Arguably the critical issue is the contention that the board’s skills and experience are not aligned to the company’s strategic intent.

The disgruntled shareholders hold that GPI’s shift into the quick-service restaurant (QSR) industry and the reduced exposure to its gaming assets required a board with relevant industry skills, knowledge and experience.

They are concerned “that the current board does not have the necessary skills and experience to support GPI’s plans to grow in the QSR industry. This is vital to the long-term success of GPI given that the board sets the company strategy and is responsible for holding management to account on the execution of this strategy.”

If other shareholders see the logic in this it will be difficult not to support the proposed new directors, most notably the experienced and highly capable Bowman and Van Dijk.

Of course, GPI’s determination to see off possible invaders of its boardroom will not be helped by Burger King’s inability to deliver on original profit targets. While Burger King managed to reach the stipulated 80 store openings by end-June (precluding a serious penalty from Burger King Europe), the brand is nowhere near profitable yet.

There are some bright spots, though. GPI’s year to end-June results showed average monthly restaurant revenues increasing 5.3% from R911,000 on the back of positive restaurant comparative sales of 3.45% (2017: 1.82%) and a proportional increase in revenue from new drive-through sites.

Burger King’s total revenue for the year was up 22% to R756m with 15.6-million customers served. But the bottom line was smacked by higher-than-anticipated food-cost increases, the VAT increase and the implementation of the health promotion levy (the sugar tax) during the second half of the financial year.

Burger King’s restaurant earnings before interest, tax, depreciation & amortisation (ebitda) margin crumbled from 9% to a skinny 6.6%, which precluded shareholders really relishing the doubling of ebitda to R22m. The brand’s net loss reduced from R29m in 2017 to just under R27m.

Adams’s optimism may consequently sound a little hollow: “Today, Burger King is positioned to become one of the biggest QSR brands in Southern Africa, with rapid rollout of new stores in anticipation of the economy coming out of this recessionary period soon.”

One of the disgruntled shareholders, Jared Winer of Westbrooke, concurs that GPI offers significant value. “However, the capital allocation must be addressed now and management incentives must be aligned with shareholders’ interests.”

The general meeting will be fascinating in terms of issues around GPI’s underperformance and corporate governance being aired on the record. Statistically speaking it is hard to fault the logic behind the proposed changes to the board structure.

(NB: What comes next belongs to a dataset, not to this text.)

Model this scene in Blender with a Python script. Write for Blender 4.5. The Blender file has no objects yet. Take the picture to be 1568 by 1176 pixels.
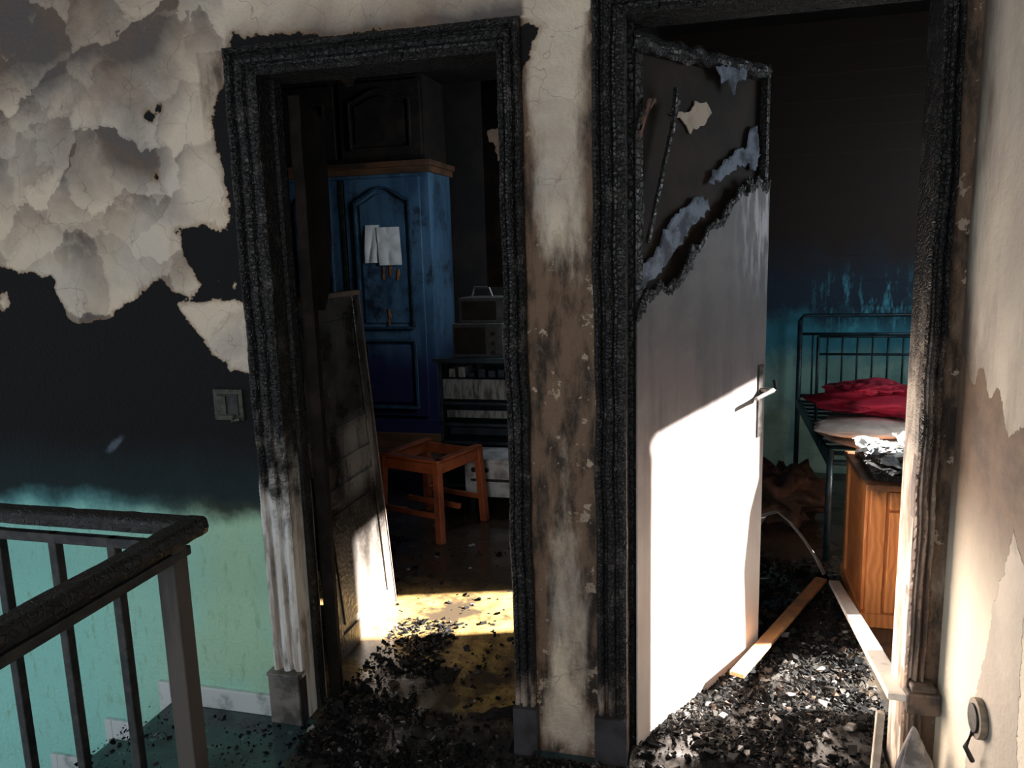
import bpy, math, random, bmesh
import numpy as np
from mathutils import Vector, Matrix, noise
random.seed(7); rng=np.random.default_rng(5)
S=bpy.context.scene; COL=S.collection
S.view_settings.view_transform='Standard'

# ------------------------------------------------------------------ node helpers
class NM:
    def __init__(s,name,rough=.6,metal=0.,spec=.5):
        s.m=bpy.data.materials.new(name); s.m.use_nodes=True; s.t=s.m.node_tree; s.n=s.t.nodes
        s.b=s.n['Principled BSDF']; s.b.inputs['Roughness'].default_value=rough
        s.b.inputs['Metallic'].default_value=metal; s.b.inputs['Specular IOR Level'].default_value=spec
        s.tc=s.n.new('ShaderNodeTexCoord'); s.P=s.tc.outputs['Object']
        sp=s.n.new('ShaderNodeSeparateXYZ'); s.t.links.new(s.P,sp.inputs[0]); s.X,s.Y,s.Z=sp.outputs
    def l(s,a,b): s.t.links.new(a,b)
    def put(s,sock,v):
        if isinstance(v,bpy.types.NodeSocket): s.l(v,sock)
        elif isinstance(v,(tuple,list)) and len(v)==3 and sock.type=='RGBA': sock.default_value=(*v,1)
        else: sock.default_value=v
    def math(s,op,a,b=0.,c=0.,clamp=False):
        n=s.n.new('ShaderNodeMath'); n.operation=op; n.use_clamp=clamp
        s.put(n.inputs[0],a); s.put(n.inputs[1],b); s.put(n.inputs[2],c); return n.outputs[0]
    def mp(s,v,a,b,c=0.,d=1.,smooth=True):
        n=s.n.new('ShaderNodeMapRange'); n.interpolation_type='SMOOTHSTEP' if smooth else 'LINEAR'
        for i,k in enumerate((v,a,b,c,d)): s.put(n.inputs[i],k)
        return n.outputs[0]
    def vscale(s,v,sc):
        n=s.n.new('ShaderNodeVectorMath'); n.operation='MULTIPLY'; s.put(n.inputs[0],v); n.inputs[1].default_value=sc; return n.outputs[0]
    def noise(s,scale,detail=6,rough=.6,vec=None,dist=0.,col=False):
        n=s.n.new('ShaderNodeTexNoise'); s.l(vec or s.P,n.inputs['Vector'])
        n.inputs['Scale'].default_value=scale; n.inputs['Detail'].default_value=detail; n.inputs['Roughness'].default_value=rough; n.inputs['Distortion'].default_value=dist
        return n.outputs['Color' if col else 'Fac']
    def vor(s,scale,feature='F1',vec=None,out='Distance',rand=1.):
        n=s.n.new('ShaderNodeTexVoronoi'); n.feature=feature; s.l(vec or s.P,n.inputs['Vector']); n.inputs['Scale'].default_value=scale; n.inputs['Randomness'].default_value=rand
        return n.outputs[out]
    def mix(s,f,a,b,mode='MIX'):
        n=s.n.new('ShaderNodeMix'); n.data_type='RGBA'; n.blend_type=mode
        s.put(n.inputs[0],f); s.put(n.inputs[6],a); s.put(n.inputs[7],b); return n.outputs[2]
    def attr(s,name,out='Fac'):
        n=s.n.new('ShaderNodeAttribute'); n.attribute_name=name; return n.outputs[out]
    def distort(s,scale,amt,detail=3):
        c=s.noise(scale,detail,col=True)
        a=s.n.new('ShaderNodeVectorMath'); a.operation='SUBTRACT'; s.l(c,a.inputs[0]); a.inputs[1].default_value=(.5,.5,.5)
        b=s.n.new('ShaderNodeVectorMath'); b.operation='MULTIPLY_ADD'; s.l(a.outputs[0],b.inputs[0]); b.inputs[1].default_value=(amt,)*3; s.l(s.P,b.inputs[2]); return b.outputs[0]
    def bump(s,h,dist=.01,strength=1.,prev=None):
        n=s.n.new('ShaderNodeBump'); s.put(n.inputs['Height'],h); n.inputs['Distance'].default_value=dist; n.inputs['Strength'].default_value=strength
        if prev is not None: s.l(prev,n.inputs['Normal'])
        s.l(n.outputs[0],s.b.inputs['Normal']); return n.outputs[0]
    def col(s,c): s.put(s.b.inputs['Base Color'],c); return s.m
    def rough(s,v): s.put(s.b.inputs['Roughness'],v)

def M_char(name='char',base=(.007,.007,.007),ash=(.07,.067,.063),scale=55,amt=.4,dist=.003):
    k=NM(name,.5,spec=.35); v=k.distort(12,.03); e=k.vor(scale,'DISTANCE_TO_EDGE',v)
    n=k.noise(40,6); a=k.mp(k.noise(14,6,.7),.5,.72)
    k.col(k.mix(k.math('MULTIPLY',a,amt),base,ash)); k.rough(k.mp(n,.3,.7,.3,.75))
    b=k.bump(k.mp(e,0,.12),dist); k.bump(n,dist*.6,.7,b); return k.m

def M_simple(name,c1,c2,scale=12,rough=.6,lo=.4,hi=.65,bd=.002,metal=0.,detail=6,stretch=None,spec=.5):
    k=NM(name,rough,metal,spec); v=k.vscale(k.P,stretch) if stretch else None
    n=k.noise(scale,detail,vec=v); k.col(k.mix(k.mp(n,lo,hi),c1,c2)); k.bump(n,bd); return k.m

# ------------------------------------------------------------------ mesh builder
class MB:
    def __init__(s): s.v=[];s.f=[];s.m=[]
    def add(s,vs,fs,mi=0,mat=None):
        o=len(s.v)
        for p in vs:
            p=Vector(p); s.v.append(tuple(mat@p) if mat is not None else tuple(p))
        for f in fs: s.f.append(tuple(o+i for i in f)); s.m.append(mi)
    def box(s,x0,x1,y0,y1,z0,z1,mi=0,mat=None):
        s.add([(x0,y0,z0),(x1,y0,z0),(x1,y1,z0),(x0,y1,z0),(x0,y0,z1),(x1,y0,z1),(x1,y1,z1),(x0,y1,z1)],
              [(0,3,2,1),(4,5,6,7),(0,1,5,4),(1,2,6,5),(2,3,7,6),(3,0,4,7)],mi,mat)
    def prism(s,pts,y0,y1,mi=0,mat=None):
        n=len(pts); vs=[(p[0],y0,p[1]) for p in pts]+[(p[0],y1,p[1]) for p in pts]
        fs=[tuple(range(n)),tuple(range(2*n-1,n-1,-1))]+[(i,n+i,n+(i+1)%n,(i+1)%n) for i in range(n)]
        s.add(vs,fs,mi,mat)
    def beam(s,p0,p1,w,h,mi=0,up=(0,0,1),w1=None,h1=None):
        p0=Vector(p0);p1=Vector(p1);d=(p1-p0).normalized();u=Vector(up)
        if abs(d.dot(u))>.98:u=Vector((0,1,0))
        r=d.cross(u).normalized();u=r.cross(d); w1=w1 or w; h1=h1 or h; vs=[]
        for p,a,b in((p0,w,h),(p1,w1,h1)):
            vs+=[p-r*a/2-u*b/2,p+r*a/2-u*b/2,p+r*a/2+u*b/2,p-r*a/2+u*b/2]
        s.add(vs,[(0,1,2,3),(7,6,5,4),(0,4,5,1),(1,5,6,2),(2,6,7,3),(3,7,4,0)],mi)
    def tube(s,path,r,mi=0,seg=10,rads=None,flat=1.):
        P=[Vector(p) for p in path];vs=[];n=len(P);ref=Vector((0,0,1))
        for i,p in enumerate(P):
            d=(P[min(i+1,n-1)]-P[max(i-1,0)]).normalized()
            a=d.cross(ref) 
            if a.length<.05:a=d.cross(Vector((0,1,0)))
            a.normalize();b=a.cross(d);rr=rads[i] if rads else r
            for k in range(seg):
                t=2*math.pi*k/seg; vs.append(p+a*math.cos(t)*rr+b*math.sin(t)*rr*flat)
        fs=[(i*seg+k,i*seg+(k+1)%seg,(i+1)*seg+(k+1)%seg,(i+1)*seg+k) for i in range(n-1) for k in range(seg)]
        fs+=[tuple(range(seg-1,-1,-1)),tuple((n-1)*seg+k for k in range(seg))]
        s.add(vs,fs,mi)
    def grid(s,fn,nu,nv,mi=0,flip=False):
        vs=[fn(i/nu,j/nv) for j in range(nv+1) for i in range(nu+1)];w=nu+1
        fs=[(j*w+i,j*w+i+1,(j+1)*w+i+1,(j+1)*w+i) for j in range(nv) for i in range(nu)]
        if flip: fs=[f[::-1] for f in fs]
        s.add(vs,fs,mi)
    def obj(s,name,mats,bevel=0,smooth=False,loc=None,rot=None,segs=2):
        me=bpy.data.meshes.new(name); me.from_pydata(s.v,[],s.f)
        for m in mats: me.materials.append(m)
        me.polygons.foreach_set('material_index',s.m)
        if smooth: me.polygons.foreach_set('use_smooth',[True]*len(s.f))
        me.update(); o=bpy.data.objects.new(name,me); COL.objects.link(o)
        if loc:o.location=loc
        if rot:o.rotation_euler=rot
        if bevel:
            b=o.modifiers.new('bevel','BEVEL');b.width=bevel;b.segments=segs;b.limit_method='ANGLE'
        return o
def jag(pts,amp=.006,step=.02,closed=True,seed=0):
    r=random.Random(seed);out=[];n=len(pts)
    for i in range(n if closed else n-1):
        a=pts[i];b=pts[(i+1)%n];L=math.hypot(b[0]-a[0],b[1]-a[1]);k=max(1,int(L/step))
        for j in range(k):
            t=j/k;out.append((a[0]+(b[0]-a[0])*t+r.uniform(-amp,amp),a[1]+(b[1]-a[1])*t+r.uniform(-amp,amp)))
    if not closed: out.append(pts[-1])
    return out
def sdf(P,poly):
    poly=np.array(poly);n=len(poly);d=np.full(len(P),1e9);ins=np.zeros(len(P),bool)
    for i in range(n):
        a=poly[i];b=poly[(i+1)%n];e=b-a;w=P-a
        t=np.clip((w@e)/max(e@e,1e-12),0,1);q=w-t[:,None]*e;d=np.minimum(d,np.hypot(q[:,0],q[:,1]))
        c=((a[1]>P[:,1])!=(b[1]>P[:,1]))
        with np.errstate(divide='ignore',invalid='ignore'):
            xx=(b[0]-a[0])*(P[:,1]-a[1])/(b[1]-a[1])+a[0]
        ins^=c&(P[:,0]<xx)
    return np.where(ins,d,-d)
def N3(x,y,z,s=1.): return noise.noise(Vector((x*s,y*s,z*s)))
def fattr(o,name,arr):
    a=o.data.attributes.new(name,'FLOAT','POINT'); a.data.foreach_set('value',np.asarray(arr,dtype=np.float32))

# ------------------------------------------------------------------ materials
CHAR=M_char()
def M_casing(name,zc,pale,wood,band=.18,amp=1.1):
    k=NM(name,.5,spec=.4)
    v=k.distort(12,.02); vs=k.vscale(v,(1.,1,1.5)); e=k.vor(55,'DISTANCE_TO_EDGE',vs); n=k.noise(50,6)
    a=k.mp(k.noise(16,6,.7),.52,.72); ch=k.mix(k.math('MULTIPLY',a,.6),(.008,.008,.008),(.11,.10,.095))
    st=k.noise(30,6,vec=k.vscale(k.P,(1,1,.12))); pw=k.mix(k.mp(st,.45,.6),pale,wood)
    pw=k.mix(k.math('MULTIPLY',k.mp(k.noise(22,5,vec=k.vscale(k.P,(1,1,.3))),.5,.62),.6),pw,(.05,.045,.04))
    zz=k.math('ADD',k.Z,k.math('MULTIPLY',k.math('SUBTRACT',k.noise(7,6),.5),amp))
    f=k.mp(zz,zc-band,zc+band); k.col(k.mix(f,pw,ch))
    b=k.bump(k.math('MULTIPLY',k.mp(e,0,.15),f),.003); k.bump(n,.002,.6,b); return k.m
CAS_L=M_casing('casing_left_leg',.80,(.66,.66,.63),(.40,.35,.30))
CAS_D=M_casing('casing_charred',.14,(.34,.27,.22),(.16,.10,.075),.25,1.5)
CAS_R=M_casing('casing_right_leg',1.05,(.30,.22,.16),(.12,.075,.055),.4)
JAMB_R=M_casing('jamb_wood_bounce_tint',1.15,(.62,.54,.45),(.38,.28,.20),.35)  # lower jamb painted pale to carry the light bounced off the door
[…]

Adams, though, is a wily businessman and could spin an enticing yarn about future values of Burger King. There have been whisperings that the brand could even be sold back at a profit to the parent company in exchange for a significant minority stake in an enlarged Burger King Africa.

The FM reckons the general meeting will boil down to whether long-standing GPI shareholders can still find a valid reason to back the current board after the disgruntled shareholders have detailed the ongoing value erosion.

Quite possibly one or two large individual shareholders — like 10% shareholder the Chandos Trust, which is aligned to former banker GT Ferreira — may swing the vote. Whatever the outcome, the meeting is going to be a real humdinger for the growing band of shareholder activists in SA.